While I did get a generous scholarship to study at Memorial, I was also working (full-time, since it does appear that at that point in my life sleep was an unnecessary pastime) as a coder for a national tech firm (which I don’t think exists anymore) and doing some consulting for smaller companies and, at one point, even a bank. It’s an odd thing that’s been part of my life from the earliest I can remember, using computers. I’ve always been able to think like a computer — actually, that’s never been the problem, although I have rarely been able to turn it off and think like other humans, which is a different issue and one that I have long since given up trying to either justify or excuse, as I see the problem being that other people indulge their desires and moods and simply can’t communicate well and I’m not prepared to try any longer. I don’t know how old I was exactly the first time I wrote a software program but it was definitely before I started primary school. My parents encouraged me to embrace the technology that was absolutely brand new at the time (the early eighties!) and I did. I don’t know if I ever particularly enjoyed it but I know well that I understood even from that age that working with computers, not necessarily as a specialist but simply using them to perform everyday tasks, was a better way than doing things on paper, by hand. When I was in school, we weren’t even allowed to type most of our assignments because the teachers thought of it as some sort of cheating — how things have changed now that every student has a phone in their pocket and handwriting has become a useless historical anachronism. Hopefully some of those teachers who told me using a computer would just make me lazy and that perfecting my handwriting and manual research skills (with a card catalog) was a far better use of my time.
So there I was, studying music and singing by day (and comparative literature, which eventually did become my academic speciality) and writing enterprise software by night. The other part of the question that I’d like to answer, though, is about happiness. I was, in many ways, happy. I couldn’t stand the work and I think I hated working with technology more with every passing day. Sure, I love writing on a computer and I’d be lost without a phone. I’m certainly not anti-tech in the slightest. I’m just not suited to spend my life fighting against the software development machine. I’m happy to be an end user, at the cutting edge, but not to have to create the software. On the other hand, though, academic music was a match made in… choir, really. Reflecting, there were seriously good and bad parts of the experience.
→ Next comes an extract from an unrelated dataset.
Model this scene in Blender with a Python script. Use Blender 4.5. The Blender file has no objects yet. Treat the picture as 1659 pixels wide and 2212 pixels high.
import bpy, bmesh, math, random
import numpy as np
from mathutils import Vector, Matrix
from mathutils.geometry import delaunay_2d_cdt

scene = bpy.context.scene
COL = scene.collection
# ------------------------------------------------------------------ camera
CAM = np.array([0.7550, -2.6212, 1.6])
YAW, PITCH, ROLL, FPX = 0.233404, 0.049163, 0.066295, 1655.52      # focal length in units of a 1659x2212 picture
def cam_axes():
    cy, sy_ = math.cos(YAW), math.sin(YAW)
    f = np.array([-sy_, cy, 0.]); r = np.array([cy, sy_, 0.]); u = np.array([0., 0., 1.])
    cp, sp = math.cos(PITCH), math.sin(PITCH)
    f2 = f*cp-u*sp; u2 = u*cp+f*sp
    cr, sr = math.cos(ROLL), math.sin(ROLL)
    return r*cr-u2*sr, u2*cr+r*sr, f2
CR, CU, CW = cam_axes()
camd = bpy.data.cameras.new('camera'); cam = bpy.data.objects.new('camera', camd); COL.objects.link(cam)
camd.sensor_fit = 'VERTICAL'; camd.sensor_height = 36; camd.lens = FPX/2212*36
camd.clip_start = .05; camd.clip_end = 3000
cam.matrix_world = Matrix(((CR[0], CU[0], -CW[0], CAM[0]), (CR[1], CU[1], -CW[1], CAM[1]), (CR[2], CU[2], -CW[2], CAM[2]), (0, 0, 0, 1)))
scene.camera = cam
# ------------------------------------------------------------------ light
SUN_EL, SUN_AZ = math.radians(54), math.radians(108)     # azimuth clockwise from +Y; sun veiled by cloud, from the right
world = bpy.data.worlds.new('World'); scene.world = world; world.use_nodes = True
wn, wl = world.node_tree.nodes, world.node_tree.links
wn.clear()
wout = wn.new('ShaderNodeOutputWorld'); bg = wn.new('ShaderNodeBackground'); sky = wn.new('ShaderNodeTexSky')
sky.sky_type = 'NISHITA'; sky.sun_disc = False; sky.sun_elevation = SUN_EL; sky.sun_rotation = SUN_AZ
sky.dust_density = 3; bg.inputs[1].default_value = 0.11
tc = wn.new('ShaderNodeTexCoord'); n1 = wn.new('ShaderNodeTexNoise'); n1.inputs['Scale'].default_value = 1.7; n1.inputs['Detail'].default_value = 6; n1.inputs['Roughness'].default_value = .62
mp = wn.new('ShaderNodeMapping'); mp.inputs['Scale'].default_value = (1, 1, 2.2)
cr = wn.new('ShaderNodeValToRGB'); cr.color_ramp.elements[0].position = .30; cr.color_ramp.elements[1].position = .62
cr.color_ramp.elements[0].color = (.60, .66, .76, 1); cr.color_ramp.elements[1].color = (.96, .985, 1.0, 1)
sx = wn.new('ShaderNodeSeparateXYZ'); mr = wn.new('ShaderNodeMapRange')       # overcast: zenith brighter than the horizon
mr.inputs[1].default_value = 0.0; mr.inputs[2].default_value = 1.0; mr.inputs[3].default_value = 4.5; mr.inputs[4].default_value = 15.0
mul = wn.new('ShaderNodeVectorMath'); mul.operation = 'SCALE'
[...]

I think I wrote about it at the time but that was so long ago, not only can’t I remember but I’d never be able to find the article even if I wanted to.
First, what was bad about music school? Two things, really. One was the speed. The other was the program. Speed? Yes, exactly. I don’t mean tempo, not the way music was performed. I mean that if you knew things, you couldn’t just prove to someone that you knew them and move on. The course program was hierarchical and linear and it didn’t matter how good you were at anything academic — not only was nobody interested in any progress outside the standard timeframe, there was simply no system in place for anyone to do it outside the norm. That’s probably fine in some disciplines. In math and science, knowledge usually comes with practice and study. But in most pieces of music — composition and theory, for example — it’s much more about getting a concept and being able to implement it. Some people take a year to figure out the details of part-writing and others master it in a week. Yet you have to wait a year before anyone notices. That’s a serious problem and it is, I am certain, to this day still not in the slightest corrected. I’ve heard that it’s actually progressively worsened as the lowest-common-denominator approach to education has become more thoroughly entrenched in music schools across North America. The other problem was actually more troublesome, though.
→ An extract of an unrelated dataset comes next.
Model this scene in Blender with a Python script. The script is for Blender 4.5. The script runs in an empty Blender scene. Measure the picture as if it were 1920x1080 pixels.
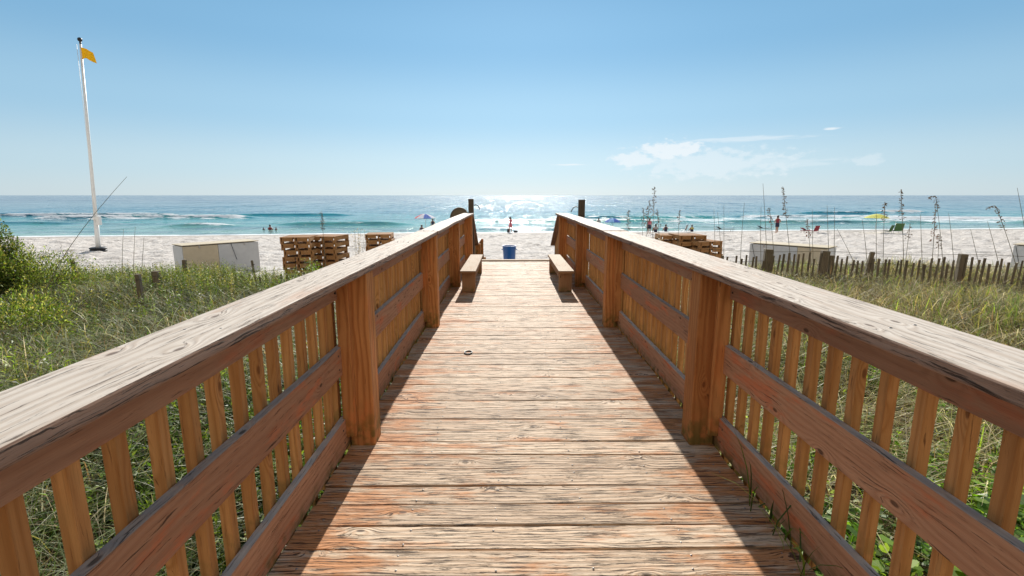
import bpy, bmesh, math, random
import numpy as np
from mathutils import Vector, Matrix
R = math.radians
S = bpy.context.scene
C = S.collection
random.seed(7)
RNG = np.random.default_rng(11)

# ------------------------------------------------------------ camera
F = 929.0; PITCH = 10.6; YAW = 0.31
CAM = Vector((-0.135, 0.0, 1.45))
cd = bpy.data.cameras.new('camera'); co = bpy.data.objects.new('camera', cd); C.objects.link(co)
cd.sensor_width = 36.0; cd.lens = 36.0 * F / 1920.0; cd.clip_end = 60000; cd.clip_start = 0.02
co.location = CAM; co.rotation_euler = (R(90 - PITCH), 0, R(-YAW))
S.camera = co
_m = co.rotation_euler.to_matrix()
def ray(px, py): return (_m @ Vector(((px - 960) / F, -(py - 540) / F, -1.0)))
def at(px, py, Y):
    d = ray(px, py); return CAM + d * ((Y - CAM.y) / d.y)

# ------------------------------------------------------------ light
SUN_EL = 28.0; SUN_AZ = 1.2
w = bpy.data.worlds.new('World'); S.world = w; w.use_nodes = True
def world_nodes():
    nt = w.node_tree; N = nt.nodes; L = nt.links; N.clear()
    out = N.new('ShaderNodeOutputWorld'); bg = N.new('ShaderNodeBackground')
    sky = N.new('ShaderNodeTexSky'); sky.sky_type = 'NISHITA'; sky.sun_disc = False
    sky.sun_elevation = R(SUN_EL); sky.sun_rotation = R(SUN_AZ)
    sky.air_density = 1.0; sky.dust_density = 0.25; sky.ozone_density = 3.0; sky.altitude = 0
    bg.inputs[1].default_value = 0.09
    tc = N.new('ShaderNodeTexCoord'); sep = N.new('ShaderNodeSeparateXYZ'); L.new(tc.outputs['Generated'], sep.inputs[0])
    def M(op, a, b=None, c=None):
        n = N.new('ShaderNodeMath'); n.operation = op
        for i, x in enumerate((a, b, c)):
            if x is None: continue
            if hasattr(x, 'links'): L.new(x, n.inputs[i])
            else: n.inputs[i].default_value = x
        return n.outputs[0]
    az = M('MULTIPLY', M('ARCTAN2', sep.outputs[0], sep.outputs[1]), 57.2958)
    el = M('MULTIPLY', M('ARCSINE', sep.outputs[2]), 57.2958)
    rp = N.new('ShaderNodeValToRGB'); L.new(M('DIVIDE', el, 60.0), rp.inputs[0]); rp.color_ramp.interpolation = 'EASE'
    stops = [(0.0, (.575, .71, .785)), (.05, (.52, .70, .81)), (.14, (.36, .60, .79)), (.26, (.225, .47, .71)), (.40, (.15, .37, .61)), (1.0, (.11, .28, .52))]
    e = rp.color_ramp.elements
    while len(e) < len(stops): e.new(.5)
    for q, (p_, c_) in zip(e, stops): q.position = p_; q.color = c_ + (1,)
    sd = M('MULTIPLY_ADD', M('COSINE', M('MULTIPLY', M('SUBTRACT', az, 2.0), .0174533)), .20, .85)
    gl = M('MULTIPLY_ADD', M('EXPONENT', M('MULTIPLY', M('POWER', M('DIVIDE', M('SUBTRACT', az, 1.2), 26.0), 2.0), -1.0)), .12, .96)
    sc_ = N.new('ShaderNodeVectorMath'); sc_.operation = 'SCALE'; L.new(rp.outputs[0], sc_.inputs[0]); L.new(M('MULTIPLY', M('MULTIPLY', sd, gl), 1.0 / (.09 * 1.5157)), sc_.inputs['Scale'])
    hs = N.new('ShaderNodeMix'); hs.data_type = 'RGBA'; hs.inputs[0].default_value = .08; L.new(sc_.outputs[0], hs.inputs[6]); L.new(sky.outputs[0], hs.inputs[7])
    def nz(fa, fe, det, ro, z=0):
        cb = N.new('ShaderNodeCombineXYZ'); L.new(M('MULTIPLY', az, fa), cb.inputs[0]); L.new(M('MULTIPLY', el, fe), cb.inputs[1]); cb.inputs[2].default_value = z
        n_ = N.new('ShaderNodeTexNoise'); n_.inputs['Scale'].default_value = 1.0; n_.inputs['Detail'].default_value = det; n_.inputs['Roughness'].default_value = ro
        L.new(cb.outputs[0], n_.inputs['Vector']); return n_.outputs[0]
    puff = nz(.8, 1.7, 10, .6, 6.3); wisp = nz(.25, 2.6, 8, .6, 4.0); tot = None
    # az, el, half width, half height, strength, wispy
    for a, e, sa, se, st, wi in ((17.5, 4.8, 3.8, .95, 1.0, 0), (14.0, 3.9, 2.8, .8, .85, 0), (21.5, 3.2, 8.0, 1.6, .5, 0), (24.5, 5.6, 6.0, .35, .55, 1),
                                 (6.9, 3.35, 2.2, .13, .9, 1), (32.0, 6.1, .9, .17, 1.0, 1), (35.5, 3.2, 1.2, .7, .35, 0), (28.0, 3.2, 6.0, .6, .3, 1)):
        g = M('EXPONENT', M('MULTIPLY', M('ADD', M('POWER', M('DIVIDE', M('SUBTRACT', az, a), sa), 2.0), M('POWER', M('DIVIDE', M('SUBTRACT', el, e), se), 2.0)), -1.0))
        mr_ = N.new('ShaderNodeMapRange'); mr_.interpolation_type = 'SMOOTHSTEP'
        L.new(M('ADD', M('MULTIPLY', g, .85 if wi else 1.05), M('MULTIPLY', M('SUBTRACT', wisp if wi else puff, .5), 1.9 if wi else 2.4)), mr_.inputs[0])
        mr_.inputs[1].default_value = .30; mr_.inputs[2].default_value = .80; mr_.inputs[4].default_value = st
        m = M('MULTIPLY', mr_.outputs[0], M('MINIMUM', M('MULTIPLY', g, 4.0), 1.0))
        tot = m if tot is None else M('MAXIMUM', tot, m)
    mix = N.new('ShaderNodeMix'); mix.data_type = 'RGBA'
    L.new(M('MULTIPLY', tot, .72), mix.inputs[0]); L.new(hs.outputs[2], mix.inputs[6])
    mix.inputs[7].default_value = (6.8, 7.1, 7.3, 1)
    # unseen warm bright cloud, added behind the camera as fill for the shaded wood
    cb3 = N.new('ShaderNodeVectorMath'); cb3.operation = 'SCALE'; cb3.inputs['Scale'].default_value = 3.0; L.new(tc.outputs['Generated'], cb3.inputs[0])
    ns3 = N.new('ShaderNodeTexNoise'); ns3.inputs['Scale'].default_value = 1.0; ns3.inputs['Detail'].default_value = 5; L.new(cb3.outputs[0], ns3.inputs['Vector'])
    mr = N.new('ShaderNodeMapRange'); mr.interpolation_type = 'SMOOTHSTEP'; L.new(ns3.outputs[0], mr.inputs[0]); mr.inputs[1].default_value = .38; mr.inputs[2].default_value = .55
    mb_ = N.new('ShaderNodeMapRange'); mb_.interpolation_type = 'SMOOTHSTEP'; L.new(sep.outputs[1], mb_.inputs[0]); mb_.inputs[1].default_value = .05; mb_.inputs[2].default_value = -.45
    back = N.new('ShaderNodeMix'); back.data_type = 'RGBA'; L.new(M('MULTIPLY', mr.outputs[0], mb_.outputs[0]), back.inputs[0]); L.new(mix.outputs[2], back.inputs[6]); back.inputs[7].default_value = (7.8, 6.9, 5.8, 1)
    L.new(back.outputs[2], bg.inputs[0]); L.new(bg.outputs[0], out.inputs[0])
world_nodes()
sl = bpy.data.lights.new('sun', 'SUN'); sl.energy = 4.8; sl.angle = R(.5); sl.color = (1.0, .95, .87)
so = bpy.data.objects.new('sun', sl); C.objects.link(so)
so.rotation_euler = (R(90 - SUN_EL), 0, R(180 - SUN_AZ))
S.view_settings.view_transform = 'Standard'; S.view_settings.look = 'None'; S.view_settings.gamma = 1
S.view_settings.exposure = 0.6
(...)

I had some seriously good professors in Music School. Really, academic musicians as a whole have been generally the best instructors overall that I have encountered anywhere in the academic world — not just where I did my undergrad, either, somewhat generalized across all the schools I’ve studied and taught at. But there’s a real problem and one that I haven’t seen in non-practical disciplines. When someone’s good, they’re fantastic. But when they’re not, they’re so unbelievably awful that sitting in their class for ten minutes feels like a prison sentence. I had a truly marvelous pair of instructors for theory and composition. And on the other side, I had the worst professor I’ve ever encountered for music history. Not only did she have not the slightest grasp of history (musical or otherwise), she was fixated on stylistics and research methodology — where to put a comma made little difference to her in the body of a paper but in the bibliographic information it would be something to have a full-on debate over. Academics who lose sight of the importance of their discipline and focus on minutiae are a huge part of the problem with modern universities. This professor, however, didn’t just lose sight of the discipline but had no real knowledge of it in the first place and made up for it with unrelenting silliness over process and blatantly false claims about history.
The other one I found rather troubling was a composition instructor that I was thankfully able to escape from before the course change deadline had occurred. Everything was about experimental processes, electronic music, shock and awe. It appeared that in that class there was no such thing as expression of beauty, music as a positive, pleasant, happy experience. It was all about causing the audience to experience something bracing and, realistically, painful. Making the audience miserable appears to me to be the opposite of what music is for. I can’t imagine seeing a lot of people lining up to fill a stadium to see a performer cause them pain or shock them. They want music they can enjoy — often to sing along with and dance to. It’s these people who think that music is supposed to be unenjoyable who give academic musicians a bad name. Most simply want to prepare new musicians for a life of teaching and performing. A few want to make music a scientific endeavor and take all the beauty and art out of it. Hopefully these two instructors (and anyone like them) are long gone. But I suspect that if anyone was well suited to persevere in the cutthroat academic climate of a modern university, it would be these two and I wouldn’t wish their ridiculous instruction on anyone.
Why did I talk about the miserable parts, though? Because I’d rather leave you on a positive note. What was good about music school? There was one period in my life that was in some ways happier, which I’ll discuss at some point, if I can stop crying over its end long enough. But as things go, the time I spent studying music was the source of most of the positive adult memories I still have. I got to work with some truly amazing musicians, both my instructors (I honestly can’t say enough positive things about the teaching and performing abilities of some of these people, even after having left the east coast and entered the larger world, seeing how world-class some of them were shocked me and still does) and other students, many of who are now professional musicians, either academically or in the popular/indie scenes. I was lucky to count myself among them once, even if now my musical experience has been relegated to composition and the occasional performance with a choir. I got to tour and travel with some serious choral groups and participate in international festivals. I got to learn from people who were at the top of their field. And I got to see that the academic life truly was what I wanted to spend my life doing. There were certainly difficulties and there was hard work. But I fell in love in the only way that would ever feel real to me — falling in love with being an academic.